Well, Internet, here we are again! Spring semester is officially in full swing, and trust me when I say that the New Year has been anything but easy on the likes of JHU_Allison. After spending the last two weeks putting up a (fantastic!) production of Brighton Beach Memoirs and welcoming a class of brand-new Alpha Phis, I’m looking into the benefits of hibernation. Both are totally blog-worthy in their own right, and stay tuned for the onslaught of Bid Day photos in your future, but in the midst of all of this extra-curricular madness, I may have almost forgotten what I’m actually doing here: going to school.

So this week I vowed to start acting like a tried-and-true Hopkins student. In other words, I walked the walk. For the past four days, I’ve focused on nothing but my schoolwork, consciously trying out those mythical study habits I’ve never had, or made, the time for until now: painstakingly annotating novels, going over lecture notes before bed, re-reading an assigned text over and over until I know it back to front. I’ll be honest; it feels kind of empowering to know I’m impersonating the most studious version of myself when I walk into class every morning. And though I’m realistic when it comes to the sustainability of some of these habits (life is seriously picking back up again in T-minus seven days), my week of perfect student-hood has given me a fresh dose of good ole perspective. Despite my rocky start to this semester’s hefty workload, my classes are ridiculously awesome, and I’m glad I get to realize that now, before any more of my time or energy is wasted on negativity. In fact, this may be, dare I say it, my best semester yet. So instead of throwing together a hasty summary of my courses halfway through the semester like a total spaz, I’m giving credit where credit is due in a timely manner. Color me reformed.

 

Nineteenth Century British Novel

 Don’t you just love a straightforward course title? I’ll admit I was a little nervous going into this one – those nineteenth-century novels aren’t exactly what you’d call “light reading,” and I’ve had nightmares about 250-page evenings since day one. But, with the help of a little JHU_Allison 2.0 time management, the chapters have been flying by. And with classics like Great Expectations, Jane Eyre, and Pride and Prejudice on the syllabus, I’m not sure I’d mind a full day spent with the likes of Rochester or Darcy. I’ll be well-read in no time!

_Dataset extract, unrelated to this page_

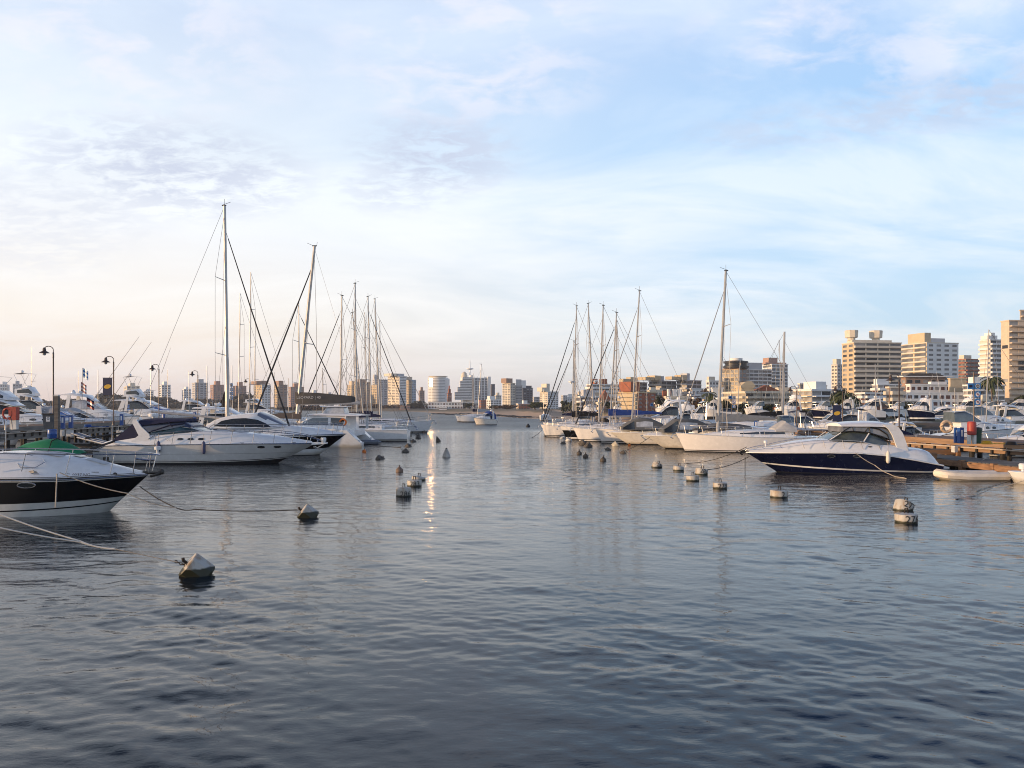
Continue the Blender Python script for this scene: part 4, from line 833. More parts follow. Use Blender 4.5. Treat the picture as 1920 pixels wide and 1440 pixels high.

Aren't these nineteenth-century British heroines stunning? Take down the patriarchy, ladies!

Aren’t these nineteenth-century British heroines stunning? Take down the patriarchy, ladies!

 

Shakespeare

I know what you’re thinking: Another lit class? Are you trying to die? To that, my clever response shall be: Only from happiness at the sheer amount of genius my professor throws at us during class! (Boooooo.) In all seriousness, Professor Drew Daniel is the king of all that is brilliant and Shakespearean, and I fight the impulse to applaud after every lecture. My plan for the next two years is to search his name on ISIS each semester and just register indiscriminately. I’d follow him to the hard sciences – he’s THAT good.

 

Intermediate Fiction: The Scene

Remember my Intro to Fiction professor from last semester, the one who simultaneously made me the best writer I’ve ever been and kept the whole class in stitches for a full two hours and twenty minutes every Tuesday? Well he’s back and better than ever! When I found out that Glenn Blake was teaching a semester of Intermediate Fiction, registering was a no-brainer. That man is a mentor you’ll get once in a lifetime, if you’re lucky, and the genuine respect he has for his students shines through in every workshop. Professors like Glenn make the Writing Seminars department the colossal triumph that it is today.

 

5 books, 1 class

5 books, 1 class

Intro to Poetry Writing

Another incredible Writing Sems class that has me leaping out of my comfort zone every week. Mary Jo Salter teaches this one, and if you haven’t heard of her, that’s no biggie, just open the NORTON ANTHOLOGY OF POETRY. (Yep, she’s kind of a big deal.) I hope to absorb some of her big deal-ness through osmosis. (Gold star for a valiant attempt at science-y terminology?)

Gen and I are just REALLY excited to be in the same poetry class.

Gen and I are just REALLY excited to be in the same poetry class.

 

Professional Communications

My Marketing and Communications Minor’s representation for the semester! Shocker: I love this class too. My professor is hilarious, totally speaks my humanities-chick language, and is teaching me how to be a high-functioning adult in real-world situations. Plus, I get to spend the majority of the semester working on a research proposal that I’m super passionate about, so that’s cool, I guess.

 

tl;dr My schedule is better than yours. Be jealous!